Other adventures have them transporting Granny’s valuable silver through Yankee lines and having it stolen but eventually recovering it. They then forge Yankee requisition orders and manage to make some money by requisitioning mules from Yankees and then selling them back, before they are caught. They manage to escape but when they try it on a Quantrill-like guerrilla leader, called Grumby, Granny is killed. Bayard and Ringo seek revenge and, eventually, after some adventures, get it.

The action continues after the Civil War, with a hotly contested election, involving a carpetbagger. Later on, Colonel Sartoris, whom we met in other novels, such as Absalom, Absalom, is killed by his business partner and Bayard’s honour requires him to avenge his uncle’s death. He does what honour requires but ends the cycle of violence. However, he loses Drusilla, his cousin whom he hoped to marry.

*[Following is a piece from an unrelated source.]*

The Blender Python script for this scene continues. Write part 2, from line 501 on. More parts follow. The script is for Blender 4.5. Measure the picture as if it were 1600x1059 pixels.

The novel is certainly not as fine as some of the earlier ones. Indeed, it can be seen as a fairly conventional Bildungsroman, as Bayard grows up from the boy shooting at the Yankee to man who ends the cycle of violence, while preserving his honour. It covers some of Faulkner’s other themes, such as the need for the South to change after the Civil War, with Grumby as an example of a man who is not representative of Faulkner’s Southern ideal. Racism and morality are also key, as in many of his other novels. But its origin as a set of separate short stories remains apparent and leaves it less satisfactory than many of his other works.